━━━━━ Data for this exercise ━━━━━

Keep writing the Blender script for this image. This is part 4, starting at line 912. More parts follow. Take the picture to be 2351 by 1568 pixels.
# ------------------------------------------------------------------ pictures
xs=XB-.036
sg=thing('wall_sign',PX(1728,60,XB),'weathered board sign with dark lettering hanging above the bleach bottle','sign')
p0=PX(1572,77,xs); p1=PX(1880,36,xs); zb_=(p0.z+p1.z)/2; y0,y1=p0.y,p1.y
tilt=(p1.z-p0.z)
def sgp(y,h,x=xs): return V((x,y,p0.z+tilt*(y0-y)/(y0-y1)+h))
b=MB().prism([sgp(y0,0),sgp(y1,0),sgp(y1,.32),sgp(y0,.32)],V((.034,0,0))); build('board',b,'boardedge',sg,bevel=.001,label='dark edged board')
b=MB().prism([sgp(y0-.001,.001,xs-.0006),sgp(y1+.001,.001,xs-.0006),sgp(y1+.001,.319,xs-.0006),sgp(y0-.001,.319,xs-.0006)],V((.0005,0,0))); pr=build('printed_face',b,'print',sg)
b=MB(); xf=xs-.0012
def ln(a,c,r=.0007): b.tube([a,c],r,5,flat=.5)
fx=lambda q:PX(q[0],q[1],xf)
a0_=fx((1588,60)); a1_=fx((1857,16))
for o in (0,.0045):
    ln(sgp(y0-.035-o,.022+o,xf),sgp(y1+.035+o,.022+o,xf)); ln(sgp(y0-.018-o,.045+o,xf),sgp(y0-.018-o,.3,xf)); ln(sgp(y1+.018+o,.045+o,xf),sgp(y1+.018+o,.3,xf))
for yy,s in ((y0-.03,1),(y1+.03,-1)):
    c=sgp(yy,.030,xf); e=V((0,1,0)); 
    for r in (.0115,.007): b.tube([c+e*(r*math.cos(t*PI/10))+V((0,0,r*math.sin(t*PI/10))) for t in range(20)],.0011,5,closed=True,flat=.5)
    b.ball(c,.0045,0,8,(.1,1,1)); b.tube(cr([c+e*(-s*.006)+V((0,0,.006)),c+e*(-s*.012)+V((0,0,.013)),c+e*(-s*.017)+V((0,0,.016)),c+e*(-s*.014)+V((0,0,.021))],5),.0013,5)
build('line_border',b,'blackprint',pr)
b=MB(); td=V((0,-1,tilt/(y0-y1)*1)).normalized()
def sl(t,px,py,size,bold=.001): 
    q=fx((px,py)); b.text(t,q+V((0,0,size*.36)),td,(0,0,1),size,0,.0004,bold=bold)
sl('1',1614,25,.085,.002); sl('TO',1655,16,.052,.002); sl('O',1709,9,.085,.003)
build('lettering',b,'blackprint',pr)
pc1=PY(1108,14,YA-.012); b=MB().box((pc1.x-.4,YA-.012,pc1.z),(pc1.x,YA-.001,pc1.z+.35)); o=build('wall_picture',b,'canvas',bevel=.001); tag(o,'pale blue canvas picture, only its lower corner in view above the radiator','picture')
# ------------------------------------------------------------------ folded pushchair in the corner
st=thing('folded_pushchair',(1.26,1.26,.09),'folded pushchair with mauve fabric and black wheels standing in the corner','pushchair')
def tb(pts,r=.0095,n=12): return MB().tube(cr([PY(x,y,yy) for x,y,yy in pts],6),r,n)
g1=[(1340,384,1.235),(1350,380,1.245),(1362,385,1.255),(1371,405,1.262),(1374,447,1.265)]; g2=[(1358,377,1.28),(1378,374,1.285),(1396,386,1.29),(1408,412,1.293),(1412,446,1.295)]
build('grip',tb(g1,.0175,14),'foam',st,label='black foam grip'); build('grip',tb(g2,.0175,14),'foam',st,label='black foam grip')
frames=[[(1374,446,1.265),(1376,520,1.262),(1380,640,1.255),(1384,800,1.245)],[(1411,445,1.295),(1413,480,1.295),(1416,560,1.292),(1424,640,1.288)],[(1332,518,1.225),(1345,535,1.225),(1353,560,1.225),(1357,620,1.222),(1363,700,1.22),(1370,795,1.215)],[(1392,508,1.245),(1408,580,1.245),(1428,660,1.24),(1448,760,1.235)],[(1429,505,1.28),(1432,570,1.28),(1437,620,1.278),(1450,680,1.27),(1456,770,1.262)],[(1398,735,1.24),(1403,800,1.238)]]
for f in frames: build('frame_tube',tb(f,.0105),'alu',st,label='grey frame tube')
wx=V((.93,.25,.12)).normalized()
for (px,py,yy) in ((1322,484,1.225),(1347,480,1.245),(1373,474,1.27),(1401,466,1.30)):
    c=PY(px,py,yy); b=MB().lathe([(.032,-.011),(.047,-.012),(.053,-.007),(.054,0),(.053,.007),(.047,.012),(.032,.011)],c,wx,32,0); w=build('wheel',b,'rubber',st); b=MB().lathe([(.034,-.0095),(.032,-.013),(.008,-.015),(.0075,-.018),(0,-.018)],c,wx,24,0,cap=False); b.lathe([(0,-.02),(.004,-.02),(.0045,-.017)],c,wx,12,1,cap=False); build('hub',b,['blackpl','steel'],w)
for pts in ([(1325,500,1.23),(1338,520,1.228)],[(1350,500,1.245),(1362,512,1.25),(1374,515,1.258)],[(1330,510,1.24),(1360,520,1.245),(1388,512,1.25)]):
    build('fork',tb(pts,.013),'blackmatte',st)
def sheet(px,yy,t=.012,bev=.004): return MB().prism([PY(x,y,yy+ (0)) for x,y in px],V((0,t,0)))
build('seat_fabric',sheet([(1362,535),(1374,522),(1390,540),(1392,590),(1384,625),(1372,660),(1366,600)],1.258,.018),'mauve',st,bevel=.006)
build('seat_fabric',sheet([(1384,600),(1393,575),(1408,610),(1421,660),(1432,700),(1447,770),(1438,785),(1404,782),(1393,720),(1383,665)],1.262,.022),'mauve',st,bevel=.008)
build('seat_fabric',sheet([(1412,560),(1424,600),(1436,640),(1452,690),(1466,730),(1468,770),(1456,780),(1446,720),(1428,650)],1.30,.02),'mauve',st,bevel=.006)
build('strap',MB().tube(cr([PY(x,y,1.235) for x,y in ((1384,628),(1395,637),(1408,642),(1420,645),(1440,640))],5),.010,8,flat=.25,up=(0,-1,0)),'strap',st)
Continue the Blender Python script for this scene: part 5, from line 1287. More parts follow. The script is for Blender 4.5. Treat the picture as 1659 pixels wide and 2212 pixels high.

━━━━━

Exercise directions: Reproduce all of the data exactly as given.

Exercise output:
Keep writing the Blender script for this image. This is part 4, starting at line 912. More parts follow. Take the picture to be 2351 by 1568 pixels.
# ------------------------------------------------------------------ pictures
xs=XB-.036
sg=thing('wall_sign',PX(1728,60,XB),'weathered board sign with dark lettering hanging above the bleach bottle','sign')
p0=PX(1572,77,xs); p1=PX(1880,36,xs); zb_=(p0.z+p1.z)/2; y0,y1=p0.y,p1.y
tilt=(p1.z-p0.z)
def sgp(y,h,x=xs): return V((x,y,p0.z+tilt*(y0-y)/(y0-y1)+h))
b=MB().prism([sgp(y0,0),sgp(y1,0),sgp(y1,.32),sgp(y0,.32)],V((.034,0,0))); build('board',b,'boardedge',sg,bevel=.001,label='dark edged board')
b=MB().prism([sgp(y0-.001,.001,xs-.0006),sgp(y1+.001,.001,xs-.0006),sgp(y1+.001,.319,xs-.0006),sgp(y0-.001,.319,xs-.0006)],V((.0005,0,0))); pr=build('printed_face',b,'print',sg)
b=MB(); xf=xs-.0012
def ln(a,c,r=.0007): b.tube([a,c],r,5,flat=.5)
fx=lambda q:PX(q[0],q[1],xf)
a0_=fx((1588,60)); a1_=fx((1857,16))
for o in (0,.0045):
    ln(sgp(y0-.035-o,.022+o,xf),sgp(y1+.035+o,.022+o,xf)); ln(sgp(y0-.018-o,.045+o,xf),sgp(y0-.018-o,.3,xf)); ln(sgp(y1+.018+o,.045+o,xf),sgp(y1+.018+o,.3,xf))
for yy,s in ((y0-.03,1),(y1+.03,-1)):
    c=sgp(yy,.030,xf); e=V((0,1,0)); 
    for r in (.0115,.007): b.tube([c+e*(r*math.cos(t*PI/10))+V((0,0,r*math.sin(t*PI/10))) for t in range(20)],.0011,5,closed=True,flat=.5)
    b.ball(c,.0045,0,8,(.1,1,1)); b.tube(cr([c+e*(-s*.006)+V((0,0,.006)),c+e*(-s*.012)+V((0,0,.013)),c+e*(-s*.017)+V((0,0,.016)),c+e*(-s*.014)+V((0,0,.021))],5),.0013,5)
build('line_border',b,'blackprint',pr)
b=MB(); td=V((0,-1,tilt/(y0-y1)*1)).normalized()
def sl(t,px,py,size,bold=.001): 
    q=fx((px,py)); b.text(t,q+V((0,0,size*.36)),td,(0,0,1),size,0,.0004,bold=bold)
sl('1',1614,25,.085,.002); sl('TO',1655,16,.052,.002); sl('O',1709,9,.085,.003)
build('lettering',b,'blackprint',pr)
pc1=PY(1108,14,YA-.012); b=MB().box((pc1.x-.4,YA-.012,pc1.z),(pc1.x,YA-.001,pc1.z+.35)); o=build('wall_picture',b,'canvas',bevel=.001); tag(o,'pale blue canvas picture, only its lower corner in view above the radiator','picture')
# ------------------------------------------------------------------ folded pushchair in the corner
st=thing('folded_pushchair',(1.26,1.26,.09),'folded pushchair with mauve fabric and black wheels standing in the corner','pushchair')
def tb(pts,r=.0095,n=12): return MB().tube(cr([PY(x,y,yy) for x,y,yy in pts],6),r,n)
g1=[(1340,384,1.235),(1350,380,1.245),(1362,385,1.255),(1371,405,1.262),(1374,447,1.265)]; g2=[(1358,377,1.28),(1378,374,1.285),(1396,386,1.29),(1408,412,1.293),(1412,446,1.295)]
build('grip',tb(g1,.0175,14),'foam',st,label='black foam grip'); build('grip',tb(g2,.0175,14),'foam',st,label='black foam grip')
frames=[[(1374,446,1.265),(1376,520,1.262),(1380,640,1.255),(1384,800,1.245)],[(1411,445,1.295),(1413,480,1.295),(1416,560,1.292),(1424,640,1.288)],[(1332,518,1.225),(1345,535,1.225),(1353,560,1.225),(1357,620,1.222),(1363,700,1.22),(1370,795,1.215)],[(1392,508,1.245),(1408,580,1.245),(1428,660,1.24),(1448,760,1.235)],[(1429,505,1.28),(1432,570,1.28),(1437,620,1.278),(1450,680,1.27),(1456,770,1.262)],[(1398,735,1.24),(1403,800,1.238)]]
for f in frames: build('frame_tube',tb(f,.0105),'alu',st,label='grey frame tube')
wx=V((.93,.25,.12)).normalized()
for (px,py,yy) in ((1322,484,1.225),(1347,480,1.245),(1373,474,1.27),(1401,466,1.30)):
    c=PY(px,py,yy); b=MB().lathe([(.032,-.011),(.047,-.012),(.053,-.007),(.054,0),(.053,.007),(.047,.012),(.032,.011)],c,wx,32,0); w=build('wheel',b,'rubber',st); b=MB().lathe([(.034,-.0095),(.032,-.013),(.008,-.015),(.0075,-.018),(0,-.018)],c,wx,24,0,cap=False); b.lathe([(0,-.02),(.004,-.02),(.0045,-.017)],c,wx,12,1,cap=False); build('hub',b,['blackpl','steel'],w)
for pts in ([(1325,500,1.23),(1338,520,1.228)],[(1350,500,1.245),(1362,512,1.25),(1374,515,1.258)],[(1330,510,1.24),(1360,520,1.245),(1388,512,1.25)]):
    build('fork',tb(pts,.013),'blackmatte',st)
def sheet(px,yy,t=.012,bev=.004): return MB().prism([PY(x,y,yy+ (0)) for x,y in px],V((0,t,0)))
build('seat_fabric',sheet([(1362,535),(1374,522),(1390,540),(1392,590),(1384,625),(1372,660),(1366,600)],1.258,.018),'mauve',st,bevel=.006)
build('seat_fabric',sheet([(1384,600),(1393,575),(1408,610),(1421,660),(1432,700),(1447,770),(1438,785),(1404,782),(1393,720),(1383,665)],1.262,.022),'mauve',st,bevel=.008)
build('seat_fabric',sheet([(1412,560),(1424,600),(1436,640),(1452,690),(1466,730),(1468,770),(1456,780),(1446,720),(1428,650)],1.30,.02),'mauve',st,bevel=.006)
build('strap',MB().tube(cr([PY(x,y,1.235) for x,y in ((1384,628),(1395,637),(1408,642),(1420,645),(1440,640))],5),.010,8,flat=.25,up=(0,-1,0)),'strap',st)
Continue the Blender Python script for this scene: part 5, from line 1287. More parts follow. The script is for Blender 4.5. Treat the picture as 1659 pixels wide and 2212 pixels high.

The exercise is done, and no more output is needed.